NSWMA Urges Supreme Court to Reconsider Flow Control Decision

November 1, 2001

2 Min Read
NSWMA Urges Supreme Court to Reconsider Flow Control Decision

Danielle Jackson

The National Solid Wastes Management Association (NSWMA), Washington, D.C., has announced that it would file an amicus brief with the U.S. Supreme Court by the end of October, urging it to review a July 2001 federal appeals court flow control decision [United Haulers Association v. Oneida-Herkimer Solid Waste Management Authority, 2d Cir. July 27, 2001].

The amicus brief will be filed in support of the United Haulers' Petition for Certiorari. In it, the NSWMA intends to argue that the appeals court decision conflicts with the Supreme Court's 1994 ruling in C&A Carbone Inc. v. Town of Clarkstown, which found that Clarkstown, N.Y.'s flow control law violated the Commerce Clause of the U.S. Constitution.

In United Haulers, the federal appeals court reversed an earlier lower court ruling that New York's Oneida and Herkimer Counties' flow control laws violated the Commerce Clause because the Carbone decision applied only to privately owned facilities, whereas the United Haulers case applied to a publicly owned facility.

“There's an obvious difference” between privately and publicly owned facilities, says Michael J. Cahill, an independent lawyer representing Oneida and Herkimer Counties. “The public sector is a different animal in the Constitutional system than the private sector,” he adds.

According to David Biderman, general counsel for the NSWMA, the amicus brief is “an opportunity for people who aren't parties to lawsuits to educate judges about the broader implications of legal decisions. Here, the amicus brief will help explain the potential implications of the re-establishment of flow control … and its effect on waste generators and people in the industry,” he says.

Biderman added that at press time, the NSWMA was talking with several business groups interested in joining the brief. Businesses can sign onto the NSWMA's brief without having to file a separate brief, Biderman says.

Under its own rules, the Supreme Court can choose whether it wants to hear the case and likely will decide by early next year. If the Court decides to hear the case, a briefing likely will occur in the spring or summer of 2002, with oral arguments in the fall of 2002 and a decision by early 2003, Biderman says.

Cahill says that Oneida and Herkimer Counties currently are practicing flow control.
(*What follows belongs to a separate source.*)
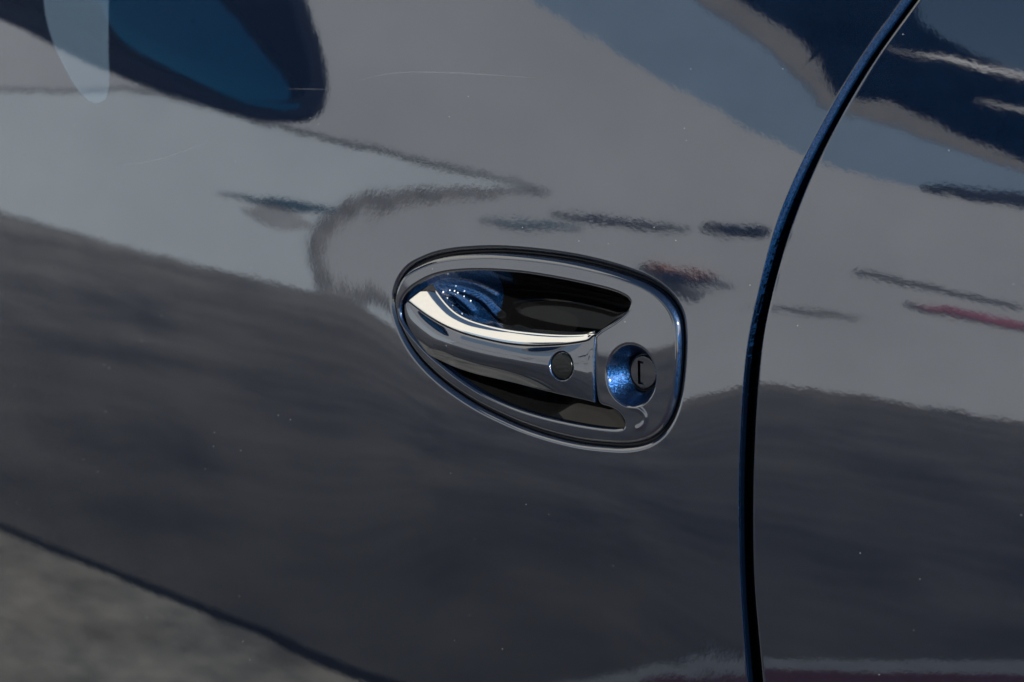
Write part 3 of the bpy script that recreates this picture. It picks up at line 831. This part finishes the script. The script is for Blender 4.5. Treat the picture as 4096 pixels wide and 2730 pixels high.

He is not aware that other counties in New York have taken action, but says that he has received calls from public authorities in other states. “People have called to ask where the case is, so there's definitely some interest,” he says, “but I think [they're] waiting for the Supreme Court to decide on this.”

At press time, the Solid Waste Association of North America (SWANA), Silver Spring, Md., whose members are predominantly public sector solid waste management officials, had not formally decided to answer the case.

The deadline to file the petition was Oct. 25, 2001. United Haulers was scheduled to file in late October, with the National Solid Wastes Management Association following suit.